● **Information supplied**:
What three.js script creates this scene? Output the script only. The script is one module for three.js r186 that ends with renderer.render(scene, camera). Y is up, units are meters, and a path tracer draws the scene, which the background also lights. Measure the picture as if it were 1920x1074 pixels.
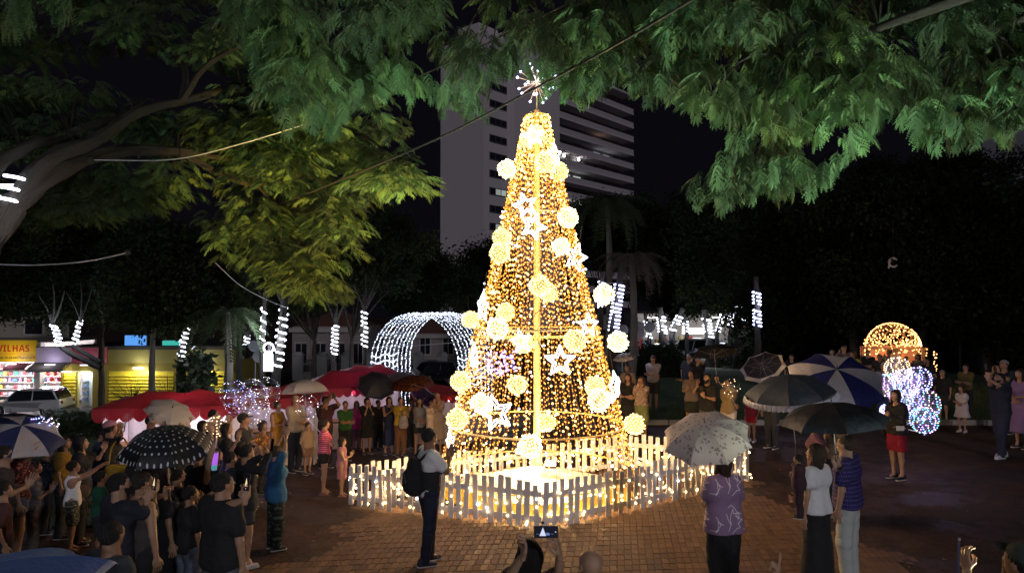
import * as THREE from 'three';
import { mergeGeometries, mergeVertices } from 'three/addons/utils/BufferGeometryUtils.js';
import { RoundedBoxGeometry } from 'three/addons/geometries/RoundedBoxGeometry.js';

// ---------------------------------------------------------------- camera, sky, moonlight, exposure
const FOCAL = 1350, EYE = 3.4, PITCH = Math.atan((575 - 537) / FOCAL);
const scene = new THREE.Scene();
const camera = new THREE.PerspectiveCamera(2 * Math.atan(537 / FOCAL) * 180 / Math.PI, 1920 / 1074, 0.1, 600);
camera.position.set(0, EYE, 0);
camera.rotation.set(PITCH, 0, 0);
const renderer = new THREE.WebGLRenderer({ antialias: true });
renderer.setSize(1024, 572);
renderer.shadowMap.enabled = true;
renderer.toneMapping = THREE.LinearToneMapping;
renderer.toneMappingExposure = 1.0;
{ // overcast night sky: nearly even, a little paler towards the town's horizon
  const W = 64, H = 32, data = new Float32Array(W * H * 4);
  for (let y = 0; y < H; y++) for (let x = 0; x < W; x++) {
    const up = (y + 0.5) / H * 2 - 1, k = Math.max(0, 1 - Math.abs(up) * 1.2), o = (y * W + x) * 4;
    data[o] = 0.0018 + 0.0012 * k; data[o + 1] = 0.0017 + 0.0009 * k; data[o + 2] = 0.0030 + 0.0013 * k; data[o + 3] = 1;
  }
  const sky = new THREE.DataTexture(data, W, H, THREE.RGBAFormat, THREE.FloatType);
  sky.mapping = THREE.EquirectangularReflectionMapping; sky.magFilter = THREE.LinearFilter; sky.needsUpdate = true;
  scene.background = sky; scene.environment = sky;
}
const moon = new THREE.DirectionalLight(new THREE.Color().setRGB(0.95, 0.88, 1.0), 0.36);
moon.position.set(16, 48, 80); moon.target.position.set(0, 0, -30); moon.shadow.radius = 8;
scene.add(moon, moon.target);
Object.assign(moon.shadow.camera, { left: -70, right: 70, top: 70, bottom: -70, far: 260 });

// ---------------------------------------------------------------- helpers
const rng = (s) => () => { s = (s + 0x6d2b79f5) | 0; let t = Math.imul(s ^ (s >>> 15), 1 | s); t = (t + Math.imul(t ^ (t >>> 7), 61 | t)) ^ t; return ((t ^ (t >>> 14)) >>> 0) / 4294967296; };
const V = (x, y, z) => new THREE.Vector3(x, y, z);
const lerp = (a, b, t) => a + (b - a) * t, clamp = (x, a = 0, b = 1) => Math.min(b, Math.max(a, x));
const sstep = (a, b, x) => { const t = clamp((x - a) / (b - a)); return t * t * (3 - 2 * t); };
const cp = Math.cos(PITCH), sp = Math.sin(PITCH);
// the point seen at photo pixel (px, py) whose distance straight ahead is d
function P(px, py, d) {
  const x = (px - 960) / FOCAL, y0 = -(py - 537) / FOCAL, y = y0 * cp + sp, z = cp - y0 * sp;
  return V(x / z * d, EYE + y / z * d, -d);
}
// ground height: level round the tree, falling to the street on the left, a raised lawn on the right
function gh(x, z) {
  const d = -z, left = -0.0912 * clamp(d - 11.5, 0, 28.5), right = 0.12 * sstep(19.6, 20.4, d) - 1.5 * sstep(30, 62, d);
  return lerp(left, right, sstep(-0.8, 3.6, x));
}
const G = (px, d, up = 0) => { const x = (px - 960) / FOCAL * d; return V(x, gh(x, -d) + up, -d); };
const taken = new Map();
function numbered(name) {
  const n = taken.get(name) ?? 0; taken.set(name, n + 1);
  return n ? name + '_' + String(n).padStart(3, '0') : name;
}
function tag(o, label, category, group, kind) {
  if (label) o.userData.label = label;
  if (category) o.userData.category = category;
  if (group) o.userData.group = group;
  if (kind) o.userData.kind = kind;
  return o;
}
function thing(name, label, category, pos, group) {
  const o = new THREE.Group(); o.name = numbered(name); scene.add(o);
  if (pos) o.position.copy(pos);
  return tag(o, label, category, group);
}
function part(name, geo, mat, parent, pos, kind) {
  const m = new THREE.Mesh(geo, mat);
  m.name = name; parent.add(m);
  if (pos) m.position.copy(pos);
  if (kind) m.userData.kind = kind;
  return m;
}
function struct(name, geo, mat, pos) { const m = part(numbered(name), geo, mat, scene, pos, 'structure'); return m; }
const merge = (list) => mergeGeometries(list.map((g) => { g = g.index ? g.toNonIndexed() : g; if (!g.attributes.uv) g.setAttribute('uv', new THREE.BufferAttribute(new Float32Array(g.attributes.position.count * 2), 2)); for (const k of Object.keys(g.attributes)) if (!['position', 'normal', 'uv'].includes(k)) g.deleteAttribute(k); return g; }), false);
const box = (w, h, d, x = 0, y = 0, z = 0) => new THREE.BoxGeometry(w, h, d).translate(x, y, z);
const tube = (pts, r, seg = 12, rad = 6) => new THREE.TubeGeometry(new THREE.CatmullRomCurve3(pts), seg, r, rad);
function rod(a, b, r, r2 = r, n = 8) {
  const v = b.clone().sub(a), g = new THREE.CylinderGeometry(r2, r, v.length(), n, 1);
  g.applyQuaternion(new THREE.Quaternion().setFromUnitVectors(V(0, 1, 0), v.clone().normalize()));
  return g.translate((a.x + b.x) / 2, (a.y + b.y) / 2, (a.z + b.z) / 2);
}
// a limb: tube whose radius tapers from r0 to r1
function limb(pts, r0, r1, seg = 14, rad = 8) {
  const c = new THREE.CatmullRomCurve3(pts), g = new THREE.TubeGeometry(c, seg, 1, rad), p = g.attributes.position, q = V(0, 0, 0);
  for (let i = 0; i <= seg; i++) {
    c.getPointAt(i / seg, q); const r = lerp(r0, r1, i / seg);
    for (let j = 0; j <= rad; j++) { const k = i * (rad + 1) + j, b = 1 + 0.12 * Math.sin(j * 2.3 + i * 1.7); p.setXYZ(k, q.x + (p.getX(k) - q.x) * r * b, q.y + (p.getY(k) - q.y) * r * b, q.z + (p.getZ(k) - q.z) * r * b); }
  }
  g.computeVertexNormals(); return g;
}
// value noise
const hash = (x, y, z) => { let h = Math.imul(x, 374761393) + Math.imul(y, 668265263) + Math.imul(z, 2147483647 ^ 0x5bd1e995); h = Math.imul(h ^ (h >>> 13), 1274126177); return ((h ^ (h >>> 16)) >>> 0) / 4294967296; };
function noise3(x, y, z, per = 0) {
  const X = Math.floor(x), Y = Math.floor(y), Z = Math.floor(z), fx = x - X, fy = y - Y, fz = z - Z, u = fx * fx * (3 - 2 * fx), v = fy * fy * (3 - 2 * fy), w = fz * fz * (3 - 2 * fz);
  const m = per ? (a) => ((a % per) + per) % per : (a) => a;
  const h = (a, b, c) => hash(m(a), m(b), c);
  return lerp(lerp(lerp(h(X, Y, Z), h(X + 1, Y, Z), u), lerp(h(X, Y + 1, Z), h(X + 1, Y + 1, Z), u), v), lerp(lerp(h(X, Y, Z + 1), h(X + 1, Y, Z + 1), u), lerp(h(X, Y + 1, Z + 1), h(X + 1, Y + 1, Z + 1), u), v), w);
}
// tiling noise texture: f(u, v, n) gives [r, g, b] (0..1, sRGB for colour maps)
function texture(size, f, srgb = true, rx = 1, ry = 1) {
  const data = new Uint8Array(size * size * 4);
  const n = (u, v, p, z = 0) => noise3(u * p, v * p, z, p);
  for (let y = 0; y < size; y++) for (let x = 0; x < size; x++) {
    const c = f(x / size, y / size, n), o = (y * size + x) * 4;
    data[o] = clamp(c[0]) * 255; data[o + 1] = clamp(c[1]) * 255; data[o + 2] = clamp(c[2]) * 255; data[o + 3] = 255;
  }
  const t = new THREE.DataTexture(data, size, size);
  t.wrapS = t.wrapT = THREE.RepeatWrapping; t.magFilter = THREE.LinearFilter; t.repeat.set(rx, ry);
  if (srgb) t.colorSpace = THREE.SRGBColorSpace;
  t.needsUpdate = true; return t;
}
function canvasTexture(w, h, draw, repeat) {
  const c = document.createElement('canvas'); c.width = w; c.height = h; draw(c.getContext('2d'), w, h);
  const t = new THREE.CanvasTexture(c); t.colorSpace = THREE.SRGBColorSpace;
  if (repeat) { t.wrapS = t.wrapT = THREE.RepeatWrapping; t.repeat.set(repeat[0], repeat[1]); }
  return t;
}
const rgb = (r, g, b) => new THREE.Color().setRGB(r, g, b);
const mats = new Map();
function M(name, r, g, b, rough = 0.8, more = {}) {
  const key = name + [r, g, b, rough] + Object.keys(more);
  if (!mats.has(key)) { const m = new THREE.MeshPhysicalMaterial({ color: rgb(r, g, b), roughness: rough, side: THREE.DoubleSide, ...more }); m.name = name; mats.set(key, m); }
  return mats.get(key);
}
function glow(name, r, g, b, k) {
  const key = 'glow' + name + [r, g, b, k];
  if (!mats.has(key)) { const m = new THREE.MeshStandardMaterial({ color: rgb(0.05, 0.05, 0.05), emissive: rgb(r, g, b), emissiveIntensity: k, roughness: 0.6 }); m.name = name; mats.set(key, m); }
  return mats.get(key);
}
function lamp(parent, pos, color, power, radius = 1) {
  const l = new THREE.PointLight(color, power, 0, 2); l.position.copy(pos); l.shadow.radius = radius; parent.add(l); return l;
}
const TREE = V(0.46, 0, -13.3);
const barkBump = texture(256, (u, v, n) => { const a = n(u, v, 16) * 0.5 + n(u, v, 64, 3) * 0.5; return [a, a, a]; }, false, 3, 6);
const clothBump = texture(256, (u, v, n) => { const a = n(u, v, 8) * 0.5 + n(u, v, 24, 5) * 0.3 + n(u, v, 128, 9) * 0.2; return [a, a, a]; }, false, 2.2, 2.2);
const grainBump = texture(256, (u, v, n) => { const a = n(u, v, 32) * 0.4 + n(u, v, 128, 2) * 0.6; return [a, a, a]; }, false, 1, 1);
const bark = M('bark', 0.042, 0.033, 0.025, 0.95, { bumpMap: barkBump, bumpScale: 0.02 });
const paleBark = M('pale bark', 0.12, 0.112, 0.095, 0.9, { bumpMap: barkBump, bumpScale: 0.012 });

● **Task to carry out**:
Copy out every line that includes the word "background".

● **Exercise answer**:
What three.js script creates this scene? Output the script only. The script is one module for three.js r186 that ends with renderer.render(scene, camera). Y is up, units are meters, and a path tracer draws the scene, which the background also lights. Measure the picture as if it were 1920x1074 pixels.
  scene.background = sky; scene.environment = sky;